Controlling Surface Runoff Threats

University of Guelph Ridgetown Campus Professor Ivan O'Halloran discusses soil runoff with the Kent Federation of Agriculture's annual meeting. (Photo by Simon Crouch)

Farmers preparing for expected strict rules limiting phosphate runoff can start with the surface of their soil.

Ivan O’Halloran, a soil fertility and nutrient association professor at the Ridgetown Campus of the University of Guelph, told the Kent Federation of Agriculture during their recent annual meeting, that controlling surface runoff can be a key to not letting phosphates get away and possibly contribute to algae blooms in the Great Lakes.

He says cover crops and residue from previous crops are options.

“Anything that we can do to control that runoff, whether it is slowing it down so the particulate matter comes out, it’s harder to control the soluble [nutrients],” O’Halloran says. “It really becomes having it move [down] through the soil as opposed to having it move over the soil.”

Ontario farmers are expecting new rules to try and reduce runoff, and O’Halloran says crop crop residues and cover crops can play a big role in helping them meet potential targets.
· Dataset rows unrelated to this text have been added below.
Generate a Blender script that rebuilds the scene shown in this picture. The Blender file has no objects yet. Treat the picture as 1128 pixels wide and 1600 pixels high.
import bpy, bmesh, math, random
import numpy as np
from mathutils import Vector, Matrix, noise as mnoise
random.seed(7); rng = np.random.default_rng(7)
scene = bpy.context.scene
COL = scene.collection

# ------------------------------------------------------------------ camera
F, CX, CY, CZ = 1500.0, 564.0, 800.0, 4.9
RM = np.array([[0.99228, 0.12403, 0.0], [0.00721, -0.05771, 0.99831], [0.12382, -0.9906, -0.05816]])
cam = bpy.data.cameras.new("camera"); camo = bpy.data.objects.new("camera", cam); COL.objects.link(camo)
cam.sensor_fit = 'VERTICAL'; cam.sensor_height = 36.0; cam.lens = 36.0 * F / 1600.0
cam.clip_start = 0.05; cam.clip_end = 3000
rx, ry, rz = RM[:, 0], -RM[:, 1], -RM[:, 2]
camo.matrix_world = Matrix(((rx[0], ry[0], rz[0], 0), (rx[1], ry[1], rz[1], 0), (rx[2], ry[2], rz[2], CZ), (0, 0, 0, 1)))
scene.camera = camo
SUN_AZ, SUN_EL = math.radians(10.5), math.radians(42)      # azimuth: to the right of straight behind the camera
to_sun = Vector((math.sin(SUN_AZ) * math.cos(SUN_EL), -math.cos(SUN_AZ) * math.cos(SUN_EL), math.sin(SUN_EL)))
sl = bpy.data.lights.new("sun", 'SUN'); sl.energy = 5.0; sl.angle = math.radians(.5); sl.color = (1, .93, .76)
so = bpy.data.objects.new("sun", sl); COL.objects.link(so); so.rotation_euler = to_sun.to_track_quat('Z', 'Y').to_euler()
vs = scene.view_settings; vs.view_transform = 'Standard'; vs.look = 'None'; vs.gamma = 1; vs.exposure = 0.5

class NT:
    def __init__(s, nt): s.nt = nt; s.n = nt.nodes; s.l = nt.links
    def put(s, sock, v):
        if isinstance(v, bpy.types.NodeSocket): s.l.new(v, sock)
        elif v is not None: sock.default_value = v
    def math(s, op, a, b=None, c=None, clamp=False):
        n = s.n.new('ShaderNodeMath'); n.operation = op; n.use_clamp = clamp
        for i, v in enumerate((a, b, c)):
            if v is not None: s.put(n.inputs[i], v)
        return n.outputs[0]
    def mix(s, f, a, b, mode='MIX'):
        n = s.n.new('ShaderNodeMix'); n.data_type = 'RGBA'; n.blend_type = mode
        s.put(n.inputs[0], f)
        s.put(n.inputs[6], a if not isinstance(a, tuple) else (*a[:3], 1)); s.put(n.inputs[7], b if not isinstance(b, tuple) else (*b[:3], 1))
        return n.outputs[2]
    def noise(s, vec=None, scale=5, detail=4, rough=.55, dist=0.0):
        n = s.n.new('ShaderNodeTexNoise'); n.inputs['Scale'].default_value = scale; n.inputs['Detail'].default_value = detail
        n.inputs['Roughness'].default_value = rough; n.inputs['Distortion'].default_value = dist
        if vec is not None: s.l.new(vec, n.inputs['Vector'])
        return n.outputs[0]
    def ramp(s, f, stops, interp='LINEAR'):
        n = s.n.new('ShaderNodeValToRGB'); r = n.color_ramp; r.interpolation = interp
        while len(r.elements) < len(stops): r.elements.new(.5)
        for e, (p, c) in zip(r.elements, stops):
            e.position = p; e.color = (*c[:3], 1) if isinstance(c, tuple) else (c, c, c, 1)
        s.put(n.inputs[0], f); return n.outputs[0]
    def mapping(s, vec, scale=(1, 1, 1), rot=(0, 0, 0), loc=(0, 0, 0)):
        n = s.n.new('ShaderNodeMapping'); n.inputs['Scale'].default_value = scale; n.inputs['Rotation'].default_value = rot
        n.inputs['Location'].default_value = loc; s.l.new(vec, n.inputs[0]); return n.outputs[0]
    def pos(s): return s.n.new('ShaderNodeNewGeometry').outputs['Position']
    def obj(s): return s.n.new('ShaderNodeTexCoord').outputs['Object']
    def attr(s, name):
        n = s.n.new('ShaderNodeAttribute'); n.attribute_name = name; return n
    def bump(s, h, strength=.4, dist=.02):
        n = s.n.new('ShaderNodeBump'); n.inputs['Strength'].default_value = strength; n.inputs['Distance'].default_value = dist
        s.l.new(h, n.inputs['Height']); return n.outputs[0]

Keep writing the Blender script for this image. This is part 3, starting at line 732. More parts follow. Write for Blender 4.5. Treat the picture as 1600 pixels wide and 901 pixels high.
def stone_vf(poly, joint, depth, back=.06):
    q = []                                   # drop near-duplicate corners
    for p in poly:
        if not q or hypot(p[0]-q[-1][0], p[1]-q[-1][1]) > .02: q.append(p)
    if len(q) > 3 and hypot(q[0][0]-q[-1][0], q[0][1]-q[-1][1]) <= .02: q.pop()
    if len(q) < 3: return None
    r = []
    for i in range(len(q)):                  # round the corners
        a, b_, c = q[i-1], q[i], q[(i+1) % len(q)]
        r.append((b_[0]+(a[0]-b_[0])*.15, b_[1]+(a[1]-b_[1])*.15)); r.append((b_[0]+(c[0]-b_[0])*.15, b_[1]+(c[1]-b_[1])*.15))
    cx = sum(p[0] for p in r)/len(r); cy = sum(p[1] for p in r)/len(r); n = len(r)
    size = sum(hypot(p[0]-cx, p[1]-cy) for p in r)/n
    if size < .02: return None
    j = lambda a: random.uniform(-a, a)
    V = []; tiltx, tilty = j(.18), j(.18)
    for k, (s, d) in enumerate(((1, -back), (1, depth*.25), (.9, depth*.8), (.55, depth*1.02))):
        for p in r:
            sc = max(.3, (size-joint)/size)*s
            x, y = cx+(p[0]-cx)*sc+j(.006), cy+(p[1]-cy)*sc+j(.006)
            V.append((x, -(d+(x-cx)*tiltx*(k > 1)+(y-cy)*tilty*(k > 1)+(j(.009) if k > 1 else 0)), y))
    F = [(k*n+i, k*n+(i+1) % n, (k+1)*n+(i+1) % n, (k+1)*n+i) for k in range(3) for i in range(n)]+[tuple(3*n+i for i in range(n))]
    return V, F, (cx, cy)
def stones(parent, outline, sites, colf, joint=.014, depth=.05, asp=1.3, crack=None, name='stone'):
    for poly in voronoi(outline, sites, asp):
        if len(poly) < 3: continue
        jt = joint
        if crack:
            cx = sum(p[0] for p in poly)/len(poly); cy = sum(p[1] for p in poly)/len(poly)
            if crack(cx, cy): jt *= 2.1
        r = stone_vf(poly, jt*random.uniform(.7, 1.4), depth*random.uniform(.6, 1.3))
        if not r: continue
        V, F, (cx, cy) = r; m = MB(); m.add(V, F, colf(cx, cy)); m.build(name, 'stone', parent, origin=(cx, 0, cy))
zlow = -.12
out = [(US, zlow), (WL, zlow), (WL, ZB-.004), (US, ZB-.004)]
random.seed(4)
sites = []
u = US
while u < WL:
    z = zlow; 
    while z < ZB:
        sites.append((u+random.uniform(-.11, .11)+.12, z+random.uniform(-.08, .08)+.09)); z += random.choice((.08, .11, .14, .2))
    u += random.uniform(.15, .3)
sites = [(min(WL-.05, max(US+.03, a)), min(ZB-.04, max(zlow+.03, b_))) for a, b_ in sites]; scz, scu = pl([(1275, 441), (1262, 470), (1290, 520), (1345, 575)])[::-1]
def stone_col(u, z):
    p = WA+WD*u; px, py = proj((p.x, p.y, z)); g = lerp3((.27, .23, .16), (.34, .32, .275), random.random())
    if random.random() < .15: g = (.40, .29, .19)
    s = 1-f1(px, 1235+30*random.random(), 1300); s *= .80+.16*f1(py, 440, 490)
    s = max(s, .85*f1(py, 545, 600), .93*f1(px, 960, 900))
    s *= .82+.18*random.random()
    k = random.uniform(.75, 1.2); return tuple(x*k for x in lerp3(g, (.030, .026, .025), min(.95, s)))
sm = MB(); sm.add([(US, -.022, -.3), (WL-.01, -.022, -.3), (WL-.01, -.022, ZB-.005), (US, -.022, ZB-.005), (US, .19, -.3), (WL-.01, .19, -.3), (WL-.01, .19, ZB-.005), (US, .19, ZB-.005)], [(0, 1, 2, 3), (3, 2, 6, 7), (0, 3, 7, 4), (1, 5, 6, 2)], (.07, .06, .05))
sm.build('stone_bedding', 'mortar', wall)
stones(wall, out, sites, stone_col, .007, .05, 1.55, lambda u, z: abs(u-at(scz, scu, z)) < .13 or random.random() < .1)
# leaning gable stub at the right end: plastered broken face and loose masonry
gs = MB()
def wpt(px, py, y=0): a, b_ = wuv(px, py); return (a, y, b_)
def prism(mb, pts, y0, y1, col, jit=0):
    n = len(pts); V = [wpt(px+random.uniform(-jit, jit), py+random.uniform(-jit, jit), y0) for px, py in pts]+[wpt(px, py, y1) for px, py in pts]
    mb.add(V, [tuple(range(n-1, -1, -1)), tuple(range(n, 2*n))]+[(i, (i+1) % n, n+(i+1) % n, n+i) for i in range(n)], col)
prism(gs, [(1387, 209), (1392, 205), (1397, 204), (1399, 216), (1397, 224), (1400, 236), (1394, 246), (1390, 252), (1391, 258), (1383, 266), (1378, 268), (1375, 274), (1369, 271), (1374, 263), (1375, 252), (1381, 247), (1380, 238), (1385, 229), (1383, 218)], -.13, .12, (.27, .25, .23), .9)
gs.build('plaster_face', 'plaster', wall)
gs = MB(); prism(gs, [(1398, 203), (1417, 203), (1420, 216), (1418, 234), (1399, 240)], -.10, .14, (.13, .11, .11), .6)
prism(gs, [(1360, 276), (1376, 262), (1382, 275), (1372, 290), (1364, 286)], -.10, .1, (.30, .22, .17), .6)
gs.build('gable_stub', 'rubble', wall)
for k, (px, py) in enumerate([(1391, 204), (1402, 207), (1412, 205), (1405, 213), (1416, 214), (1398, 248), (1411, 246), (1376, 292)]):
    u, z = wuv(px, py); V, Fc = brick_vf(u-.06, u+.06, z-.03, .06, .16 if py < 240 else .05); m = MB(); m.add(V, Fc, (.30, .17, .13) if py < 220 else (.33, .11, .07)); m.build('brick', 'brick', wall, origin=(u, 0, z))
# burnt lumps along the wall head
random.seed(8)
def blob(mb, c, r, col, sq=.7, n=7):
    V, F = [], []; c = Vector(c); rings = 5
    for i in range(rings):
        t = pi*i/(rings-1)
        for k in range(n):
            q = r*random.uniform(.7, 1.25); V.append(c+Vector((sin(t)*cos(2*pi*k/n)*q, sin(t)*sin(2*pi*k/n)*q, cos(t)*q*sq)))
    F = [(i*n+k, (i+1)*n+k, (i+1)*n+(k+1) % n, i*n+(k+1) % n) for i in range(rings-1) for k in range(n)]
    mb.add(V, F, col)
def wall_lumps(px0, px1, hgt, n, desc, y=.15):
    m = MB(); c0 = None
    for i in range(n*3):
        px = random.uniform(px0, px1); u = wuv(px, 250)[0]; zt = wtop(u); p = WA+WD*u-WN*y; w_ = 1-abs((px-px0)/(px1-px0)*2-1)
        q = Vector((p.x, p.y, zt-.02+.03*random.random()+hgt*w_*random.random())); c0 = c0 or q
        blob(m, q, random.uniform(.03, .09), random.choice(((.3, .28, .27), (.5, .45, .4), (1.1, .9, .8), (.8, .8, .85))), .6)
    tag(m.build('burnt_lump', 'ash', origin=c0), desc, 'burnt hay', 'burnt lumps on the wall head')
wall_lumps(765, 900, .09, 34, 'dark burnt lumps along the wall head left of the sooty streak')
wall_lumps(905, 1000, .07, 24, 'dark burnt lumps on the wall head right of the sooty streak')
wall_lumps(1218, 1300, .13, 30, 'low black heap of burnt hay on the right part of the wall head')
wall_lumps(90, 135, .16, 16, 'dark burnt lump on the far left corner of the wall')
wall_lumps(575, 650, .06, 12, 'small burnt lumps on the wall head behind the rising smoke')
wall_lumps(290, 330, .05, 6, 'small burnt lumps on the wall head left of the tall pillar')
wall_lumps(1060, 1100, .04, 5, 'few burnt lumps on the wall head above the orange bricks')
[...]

“The utilization of cover crops help hold the soil in place, improve infiltration, and if the cover crop grows reasonable amount it helps dry the soil a bit which means there’s a greater potential to hold on to water,” he says. “The idea of leaving soil bare is an issue.”

O’Halloran says the water that leaves through field tiles often removes less nutrient from the field than surface water. He says slowing the movement of water, with crop residues and cover crops can pay big dividends.

The timing of applying nutrients to the soil is also critical. He says if at all possible, spring is a better time for fertilizer and manure applications because it is when the plants are most able to absorb it.